Here are four practical approaches that can help local government and city leaders be more data-driven.

  1. Use data tools to anticipate actual service demands, and plan for opportunities. Big processes like the JSNA (Joint Strategic Needs Assessment – the plan for health and care needs of local populations), are already a key opportunity to work out expected demand and to plan services against this; new data modelling techniques and tools now turn months-long planning processes into fast and flexible discussions, opening up the opportunity to make more nuanced decisions as situations evolve and to turn planning and projection from an annual event into an ongoing support tool
  2. Overcome a lack of data capacity in internal intelligence or analytics teams by using modern data platforms and tools to take the load off. While it’s critical for your internal staff to be smart and engaged consumers of data and modelling, you can make use of modern tools to make their work faster and to automate the repetitive parts, like collecting and sharing standard data points, labelling data, or finding common keywords in text.
  3. Use data and data science techniques to explore whether policies will be effective through better modeling and analysis. Once you have a baseline of what demand you expect naturally, data tools can help you ‘play out’ the implications of different options.
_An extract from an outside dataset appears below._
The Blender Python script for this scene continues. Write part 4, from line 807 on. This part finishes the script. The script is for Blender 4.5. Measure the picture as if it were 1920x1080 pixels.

Modern tools, allow you to run different scenarios – allowing you to understand the impact of remodelling services, redirecting demand at a certain point in the process, or other choices that your political leadership may be considering. When you move beyond Excel for your modeling, it also becomes much easier to make use of more sophisticated statistical ideas like confidence intervals, to help your leadership get a wider context on the situation.
  4. Improve how data is shared internally and externally. Using a tool to ensure that data can be worked on collaboratively, with the latest versions shared privately with the people and organisations who can make best use of it. You can also release less sensitive data openly to get communities and partners engaged. Releasing data openly also breaks down silos and helps get departments to think about what problems they want to solve with data.